Hook-up apps and, to a lesser extent, dating websites have also made us more progressive. A peek behind the kimono for you: men’s magazines have long been run by cringing, fun-phobic beta males, a freakish lineage that stretches back to Hugh Heffner and continues to this day with myself. Is it any wonder that, for five decades, their publications perpetuated the wretched lie that women had to be tricked and cajoled into bed? Masculine development has been aided massively by the fact that women now swipe right. The other gender wants to have sex too (as long as you’re not a sleazy loon). Icons of virility like James Bond and Don Draper, previously regarded as genius lotharios, now look like delusional, lonely sociopaths. Christian Grey might have his bathroom-mirror honed negging technique down pat, but he’s not going to find anyone to watch the new Curb Your Enthusiasm with anytime soon. He’s a bit sad.
Five years ago Frank Ocean (an elite-level Good Guy if ever there was one) sarcastically asked “why see the world, when you got the beach”? The beach is a state of mind – a shallow, blissed-out idyll where everyone looks and feels great. Your social media photostream might consist of bars, road trips, leaving do’s, clubs and Waterloo Bridge skylines but, at the end of the day, it’s all essentially the beach.
I asked legendary writer and world traveller for his opinions on the matter. I appreciate that approaching Paul Theroux might not seem like the most logical way to wrap this feature up. But I’m the editor of this magazine and as such, I create my own reality.
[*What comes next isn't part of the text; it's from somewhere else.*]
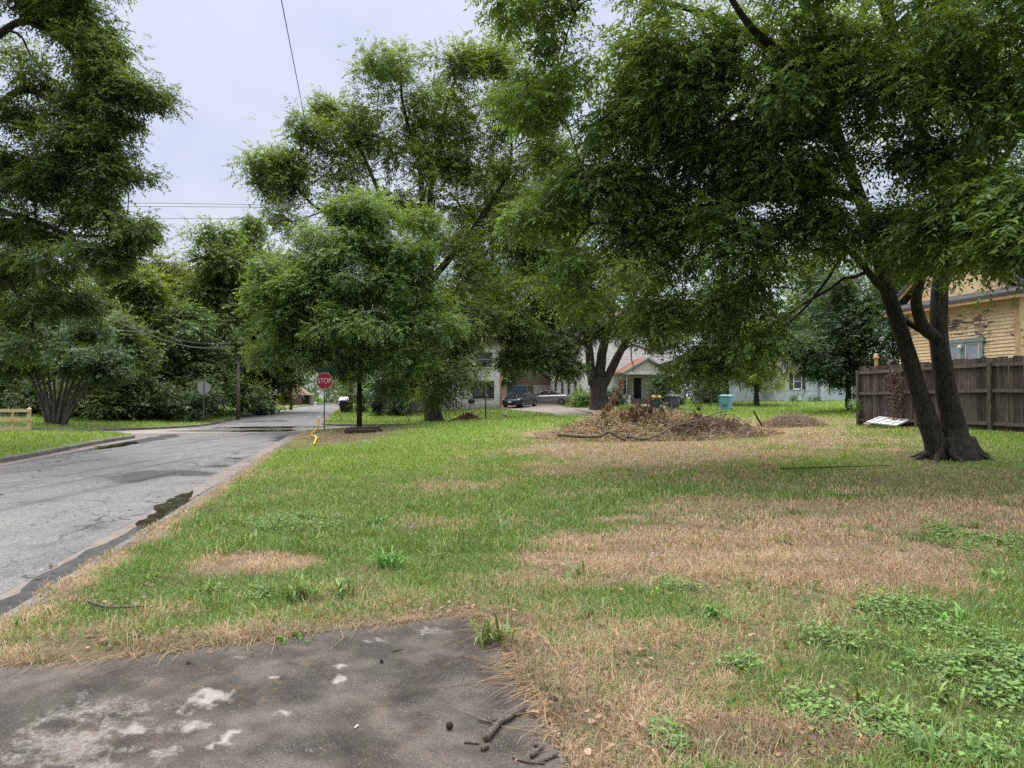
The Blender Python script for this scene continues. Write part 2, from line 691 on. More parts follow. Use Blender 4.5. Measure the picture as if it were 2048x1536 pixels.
def _shingle_wall(nt):
    tc = N(nt, 'ShaderNodeTexCoord')
    sp = N(nt, 'ShaderNodeSeparateXYZ')
    nt.links.new(tc.outputs['Object'], sp.inputs[0])
    cb = N(nt, 'ShaderNodeCombineXYZ')
    nt.links.new(math_(nt, 'ADD', sp.outputs[0], sp.outputs[1]), cb.inputs[0])
    nt.links.new(sp.outputs[2], cb.inputs[1])
    br = N(nt, 'ShaderNodeTexBrick')
    br.inputs['Color1'].default_value = (.68, .68, .69, 1)
    br.inputs['Color2'].default_value = (.80, .80, .81, 1)
    br.inputs['Mortar'].default_value = (.34, .34, .35, 1)
    br.inputs['Scale'].default_value = 1.0
    br.inputs['Brick Width'].default_value = .62
    br.inputs['Row Height'].default_value = .31
    br.inputs['Mortar Size'].default_value = .012
    nt.links.new(cb.outputs[0], br.inputs['Vector'])
    f = noise(nt, tc.outputs['Object'], 2.5, 7, .7)
    col = mixc(nt, ramp(nt, f, [(.5, (0, 0, 0)), (.78, (.6, .6, .6))]), br.outputs['Color'], (.33, .32, .31))
    low = ramp(nt, math_(nt, 'ADD', sp.outputs[2], math_(nt, 'MULTIPLY', f, .8)), [(.55, (1, 1, 1)), (.9, (0, 0, 0))])
    col = mixc(nt, math_(nt, 'MULTIPLY', low, .5), col, (.2, .15, .12))
    return bsdf(nt, col, .8, 0, .25)


M['shingle_wall'] = mat('white_shingle_wall', _shingle_wall)


def boards(name, c, line, pitch, var=.12, horizontal=True):
    def b(nt):
        tc = N(nt, 'ShaderNodeTexCoord')
        sp = N(nt, 'ShaderNodeSeparateXYZ')
        nt.links.new(tc.outputs['Object'], sp.inputs[0])
        src = sp.outputs[2] if horizontal else math_(nt, 'ADD', sp.outputs[0], sp.outputs[1])
        t = math_(nt, 'FRACT', math_(nt, 'DIVIDE', src, pitch))
        f = noise(nt, tc.outputs['Object'], 3, 6, .65)
        col = ramp(nt, f, [(.3, tuple(v * (1 - var) for v in c)), (.7, tuple(v * (1 + var) for v in c))])
        col = mixc(nt, ramp(nt, t, [(0, (1, 1, 1)), (.09, (1, 1, 1)), (.13, (0, 0, 0))]), col, line)
        return bsdf(nt, col, .7, 0, .3)
    return mat(name, b)


M['blue_brick'] = boards('pale_blue_siding', (.40, .46, .49), (.20, .235, .255), .115)
M['brown_boards'] = boards('brown_wall_boards', (.21, .155, .13), (.07, .05, .04), .28, .12, False)
M['tan_boards'] = boards('tan_wall_boards', (.42, .33, .29), (.18, .14, .12), .2)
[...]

“Go away and leave home,” he says when I ask him what advice he has for young men. “Especially get away from your family, from people who have expectations of you. Try to figure out who you are and what you want. The sanest thought any young man can have is: ‘I am outta here’.”
I like the idea that in the age of seamless, one-click consumerism the one thing we actually want isn’t a bigger TV or a gold-plated sex drone, it’s experience of the wider world.
“I tend not to judge a young man by the way he behaves towards me,” says Theroux. “I judge them by how he treats women, fellow workers, strangers, or people in the countries where he might be travelling. A young man seems truly attractive or good when he reveals himself to be kind.”